What Is Drawing?

Drawing is part of the human experience

Line drawing
By definition, a drawing doesn't have to be created from only line, it can also have tonal shading. Marion Boddy-Evans

A classic drawing is an artwork created from lines or areas of tone created with a drawing instrument such as a graphite pencil, charcoal, colored pencil, silverpoint, eraser, dry pastel, or another dry medium on a piece of paper.  In a broader definition of the term, a drawing is a two-dimensional artwork created from lines or tone that is dominated by a dry medium but can include wet mediums such as ink, and washes of paint.

Draw as Part of the Human Experience

At its most basic, drawing is simply about leaving a visible mark with a tool.  A burnt stick was one of the first drawing tools, used in primitive cave paintings in locations such as Lascaux. Children begin to make marks as soon as they can hold a crayon. Drawing is the outward physical manifestation of the inborn urge to create and communicate and is a basic skill used in all the visual arts and design. 

In recent years, with artists experimenting more with methods and materials and mixing different media, the distinction between drawing and painting is often blurred. You can draw with a paintbrush, and you can achieve painterly effects with drawing media such as water soluble crayons and pencils. Generally, a drawing is considered to be a work of linear marks or tones on paper, regardless of the actual medium or technique, but the act of drawing can occur on any support, and drawing is an important part of painting, whether you paint representationally or abstractly.

Types of Drawing

Just as there are different types of painting, there are also different types of drawing, ranging from more representational to more abstract. They can be broken down into three different types: realistic, symbolic, and expressive modes of drawing. 

Realistic Drawing

Realistic drawing is what most people in Western cultures think of when they think of drawing - capturing what we see with our eyes and representing the three-dimensional world onto a two-dimensional surface using the elements of art such as line, shape, color, value, texture, space, and form. People have long valued the ability to be able to reproduce through drawing their environment and surroundings, and this is how drawing is generally taught. Many artists keep sketchbooks for that purpose, either as studies for bigger works and paintings or as finished artworks in their own right. Indeed, this is an important type of drawing and involves learning how to see and how to accurately transfer what you see onto a two-dimensional surface. There are many excellent books that teach a student how to see and how to draw. Betty Edward's book, Drawing on the Right Side of the Brain (Buy from Amazon) is one of them, as is Bert Dodson's, Keys to Drawing.

Symbolic Drawing

Symbolic drawing is actually much more common than you might expect. If you can write your name you are using symbolic drawing. The letters or marks you make stand for your name. Paul Klee (1879-1940) was an artist who used a variety of symbols–a shorthand notation of lines, marks, or shapes that stand for something else–in his paintings and drawings. You can create your own symbols and use them within a composition. Symbolic drawings can still be recognizable as the object or event they represent but in a simplified, more graphic form. 

Expressive Drawing

Expressive drawing often communicates ideas or emotions that are not visible or tangible. Expressive drawings may capture movement and energy, feelings, memories, or even the spiritual realm. Gesture drawings can be quite expressive, capturing the energy of a figure's movement, or the delicate motion of a flower.

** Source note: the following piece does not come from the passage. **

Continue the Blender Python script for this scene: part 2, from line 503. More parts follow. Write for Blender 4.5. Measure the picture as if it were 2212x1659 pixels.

The distinction between these different types of drawing is not always distinct and a single drawing can incorporate any or all three of these modes. For example, a gesture drawing, while being representational might also be quite expressive - but one mode will generally be dominant. 

Purposes of Drawing

There are many uses for drawing. Drawing is a form of communication that preceded writing and that continues to serve as another form of communication. "Drawings can do amazing things. They can tell stories, educate, inspire, reveal, entertain, and inform. They can describe appearances, offer commentary, convey drama, and relate history. Arrangements of line and mark can speak of things visible, imaginary, and even invisible."(1) Furthermore, from concept to completion, drawings are the mainstay of all things designed by humans, from the things we view onstage or in theaters, to the objects and buildings of the actual world in which we live.

The drawing process, itself, is meditative, enriching, and edifying. When you are drawing something you become absorbed in the process of drawing, and come to know your subject through truly seeing it. 

Sources:

Aimone, Steven, Expressive Drawing: A Practical Guide to Freeing the Artist Within, Lark Books, NYC, 2009, p. 11.

Mendelowitz, D. et al.  A Guide to Drawing, Seventh Edition, Thomson Wadsworth, Belmont, CA, 2007.